Kaza, 23 Temmuz 2020’de Kandıra ilçesi D-650 Karayolu Kocabayramlar Mahallesi sapağında meydana gelmişti. Serkan Barhan idaresindeki otomobil ile karşı yönden gelen belediyeye ait Samet Koyun yönetimindeki kamyonet çarpışmış, otomobilde bulunan 7 kişiden 5’i hayatını kaybederken, 2 kişi yaralanmıştı. Otomobil sürücüsü Serkan Barhan (37), eşi Duygu Barhan (33), çocukları Göktuğ Barhan (6), Serkan Barhan’ın kız kardeşi Tuğba Kılıç (33) ile 2 yaşındaki kızı Berra Kılıç hayatını kaybetmişti.
YARGITAY KARARI BOZDU
Samet Koyun, 22 Haziran 2021’de 7. Ağır Ceza Mahkemesi’ndeki duruşmada 16 yıl 3 ay hapis cezasına çarptırılmıştı. Kararın ardından Yargıtay, sanığın direksiyon hakimiyetini kaybederek şerit ihlali yaptığını, kaza saatlerinde telefonla internette bağlantı kurduğunun Bilgi Teknolojileri ve İletişim Kurumu raporunda tespit edildiğine yer verdi. Kaza tespit tutanağında da sanığın aracının, karşı taraftaki aracı görüp frene bastığına dair herhangi bir tespit bulunmadığı, belirtilen bu deliller değerlendirildiğinde, sanığın aracını kullandığı esnada telefonuna baktığı, bu sırada farkında olmayarak karşı şeride geçtiği ve kazanın meydana gelmesine sebep olduğu sonucuna varıldığı belirtildi.

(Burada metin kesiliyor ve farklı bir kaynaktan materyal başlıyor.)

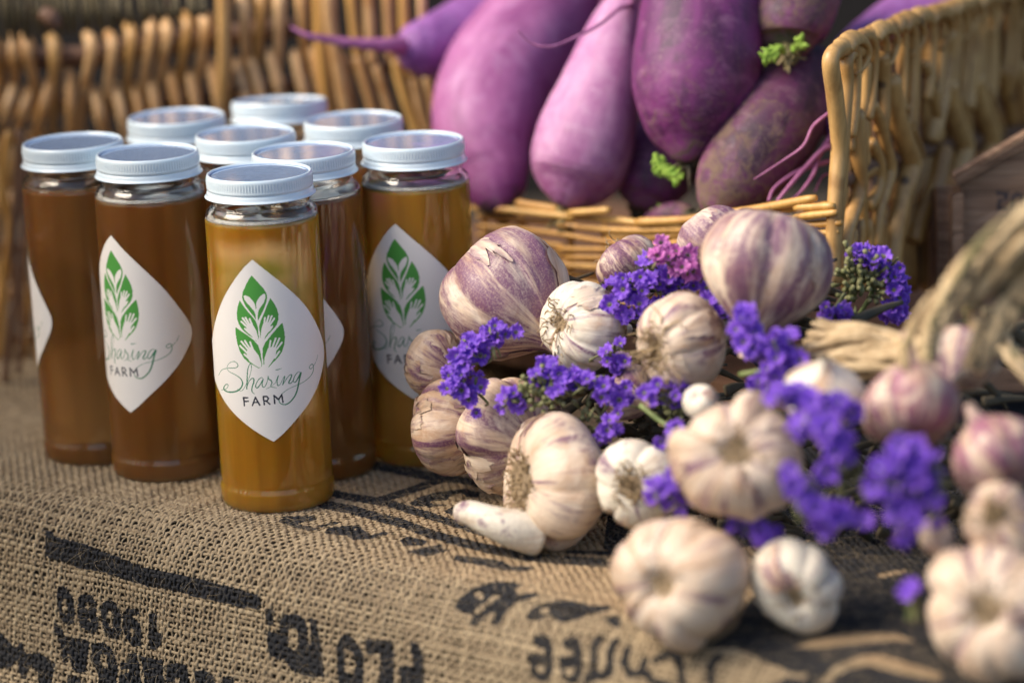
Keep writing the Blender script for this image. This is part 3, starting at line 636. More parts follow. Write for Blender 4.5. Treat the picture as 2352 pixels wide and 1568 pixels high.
def garlic(px, py, Y, Rpx, rd, mat, label, seed, ncl=8, depth=.12, neck=.4, roots=(34, .010), squash=1.0, rimg=True):
    R = Rpx*Y/math.cos(PITCH)/F*.985; c = at(px, py, Y); axis = -camdir(*rd)
    root = empty('garlic_bulb', label=label, cat='garlic', group='garlic bulbs in the bunch')
    root.matrix_world = Matrix.Translation(c) @ frame_from(axis, seed*1.7)
    V, Q, gv, prof = garlic_mesh(seed, ncl, depth, neck, squash); V = V-np.array((0, 0, .10)); V = V*R
    link('bulb', npmesh('bulb', V, Q, True, {'gv': gv}), GM[mat], root); V0 = V.copy()
    if roots:
        me = roots_mesh(R, roots[0], roots[1], seed+50); ro = link('roots', me, ROOTM, root); ro.location = (0, 0, -.10*R)
        V, Q = lathe(([(.0001, -.54), (.08, -.56), (.17, -.555), (.205, -.52), (.2, -.45)] if roots[0] < 50 else [(.0001, -.53), (.10, -.55), (.20, -.575), (.27, -.57), (.29, -.48)]), 32, lambda p, a: p[:, :1]*(.10*np.sin(a*3+seed)+.08*np.sin(a*7+seed*2)+.05*np.sin(a*13))[None, :]); V = V*R+np.array((0, 0, -.10*R)); link('root_plate', npmesh('root_plate', V, Q), ROOTPLATE, root)
    # loose papery flakes of outer skin, lifted off the bulb
    r = np.random.default_rng(seed+900); seg = 144; n = len(prof); G = V0.reshape(n, seg, 3); gvg = gv.reshape(n, seg, 3)
    for kf in range(int(r.integers(3, 6))):
        h2, w2 = r.uniform(6, 15), r.uniform(5, 12); ic, jc = r.uniform(h2+3, n-h2-6), r.uniform(0, seg); nr_, na_ = 9, 64
        th = np.linspace(0, 2*np.pi, na_, endpoint=False); rb = 1+.20*np.sin(3*th+kf)+.15*np.sin(5*th+seed)+.09*np.sin(11*th+kf*3)+.10*r.normal(size=na_)
        q_, th2 = np.meshgrid(np.linspace(.02, 1, nr_), th, indexing='ij'); q2 = q_*rb[None, :]
        fi = np.clip(ic+q2*np.cos(th2)*h2, 1, n-2.01); fj = (jc+q2*np.sin(th2)*w2) % seg
        a0, b0 = fi.astype(int), fj.astype(int); fa, fb = (fi-a0)[..., None], (fj-b0)[..., None]; b1 = (b0+1) % seg; b0 = b0 % seg
        def samp(A): return A[a0, b0]*(1-fa)*(1-fb)+A[a0+1, b0]*fa*(1-fb)+A[a0, b1]*(1-fa)*fb+A[a0+1, b1]*fa*fb
        S = samp(G); nv_ = S/np.linalg.norm(S, axis=2, keepdims=True)
        S = S+nv_*(R*(.007+.055*np.clip(q_-.5, 0, 1)**1.7*(1+.9*np.sin(th2*2+kf*2)+.4*np.sin(th2*7))))[..., None]
        a_, b_ = np.meshgrid(np.arange(nr_-1), np.arange(na_), indexing='ij'); c_ = (b_+1) % na_
        q = np.stack([a_*na_+b_, a_*na_+c_, (a_+1)*na_+c_, (a_+1)*na_+b_], -1).reshape(-1, 4)
        link('skin_flake', npmesh('skin_flake', S.reshape(-1, 3), q, True, {'gv': samp(gvg).reshape(-1, 3)+r.uniform(3, 9)}), GM[('tan', mat, 'cream')[kf % 3]], root)
    garlics.append(root); return root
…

Yargıtay 12. Ceza Dairesi, kaza anında sanığın telefonunun kendiliğinden internet sitesi veya uygulamalara girip girmediği gibi hususların tekrar değerlendirilmesini ve yeniden hüküm verilmesini isteyerek, kararı bozmuştu.
KOYUN, BERAATİNİ İSTEDİ
Davanın duruşması yeniden görülmeye başlandı. Kocaeli 7. Ağır Ceza Mahkemesi’nde görülen duruşmaya, taraf avukatları ve tutuklu sanık Samet Koyun katıldı. Gelen raporda sanığın kaza saatlerinde internette dolaştığı tespit edildi. Savunma yapan Samet Koyun, "Olay öncesinde ve sonrasında telefon kullanmadım ve internete girmedim. Bunu kabul etmiyorum. 2 yıl 6 aydır tutukluyum, beraatimi istiyorum" dedi.
Cumhuriyet savcısı Aydın Can, mahkemeye sunduğu mütalaasında, sanığın araç kullanırken internete girdiğinin tespit edildiğini belirterek, "bilinçli taksirle ölüme ve yaralanmaya sebep olma" suçundan cezalandırılmasını istedi.
16 YIL HAPİS CEZASINA ÇARPTIRILDI
Mütalaaya karşı savunma yapan sanık avukatı, "Olay zamanının tam olarak tespit edilmesi mümkün değildir. Olay anı tam tespit edilemediği gibi olay anında müvekkilimin internete bağlandığının da tespiti mümkün değildir. Ayrıca telefonun kendiliğinden interneti kullanıp kullanmadığı tespiti de mümkün değildir. Bu sebeple müvekkilimin olay anında telefon kullandığı ve internete bağlandığı hususu şüphede kalmaktadır" diye konuştu. Sanık, "taksirle ölüme ve yaralanmaya neden olma" suçunu bilinçli taksirle işlediği kanaatiyle 16 yıl 3 ay hapis cezasına çarptırıldı.